Speaking of rising input costs, a leading business daily has reported that steel prices are likely to rise by about 5% to 8% from the month of April. However, this is likely to be the case for long-term contracts (a month when the steel manufacturers enter into supply contracts with customers). The reason for the same is the rising costs of coking coal and iron ore, which are the key raw materials used in steel production. The industry is expecting a 10% to 15% rise in costs of coking coal over the next few months.

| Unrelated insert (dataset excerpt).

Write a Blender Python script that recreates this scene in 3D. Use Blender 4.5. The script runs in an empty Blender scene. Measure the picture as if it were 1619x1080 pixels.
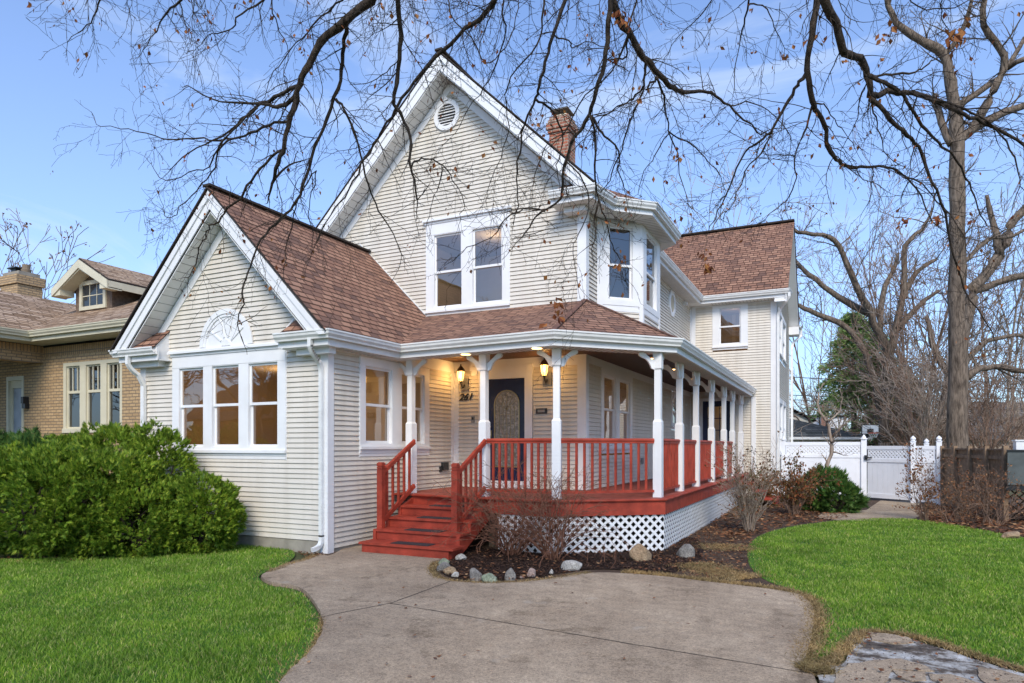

The buoyancy witnessed in IT stocks during the week was on the back of various reasons. The key being the industry experts' view that the worst seems to be over for the sector. Over the past few quarters, the sector has been seeing improving volumes coupled with stable pricing. Plus, during the week, the management of Infosys indicated that it is seeing a return in discretionary spending by clients. This indicates a recovery in the business sentiment for IT offshoring. However, at the same time, the company is also seeing protectionism in some economies as one of the key concerns that can elongate the recovery process.
Movers and shakers during the week
Company 5-Feb-10 11-Feb-10 Change 52-wk High/Low
Top gainers during the week (BSE-A Group)
GSK Consumer 1,289 1437 11.5% 1,510 / 589
Lanco Infratech 45 49 10.8% 61 / 11
Fortis Healthcare 143 152 6.6% 160 / 63
Central Bank 149 159 6.5% 179 / 30
Bajaj Auto 1,681 1,788 6.4% 1,836 / 455
Top losers during the week (BSE-A Group)
Gujarat NRE Coke 76 70 -8.3% 98 / 17
Tata Steel 577 534 -7.5% 662 / 150
Welspun Gujarat Stahl 259 239 -7.5% 296 / 50
Jai Corp. 285 266 -6.5% 350 / 70
Dr. Reddy's 1,162 1,087 -6.5% 1,256 / 372
Source: Equitymaster

IIP figures for the month of December were announced recently. The industry registered a strong growth of 16.8% during the month. This figure is well above the market expectations and has risen hopes of the Indian GDP growth crossing the estimated figure of 7.2% this fiscal (FY10). There are two key reasons for the IIP figure to clock such a growth – the low base of last year, and the impact of the government's stimulus packages. It may be noted that during the same month last year, the IIP growth figure stood at a negative 0.25%. On a month on month basis i.e., as compared to November 2009, the IIP growth stood at an impressive 10.9 %.

While manufacturing production rose by about 18.5% in December from (as compared to a decline of 0.6% last year), 'mining' and 'electricity' were up by 9.5% (2.2% last year) and 5.4% (1.6%) last year) respectively. Industrial growth for 9mFY10 stands at about 8.6%. this is way higher as compared to the corresponding figure of 3.6% last year.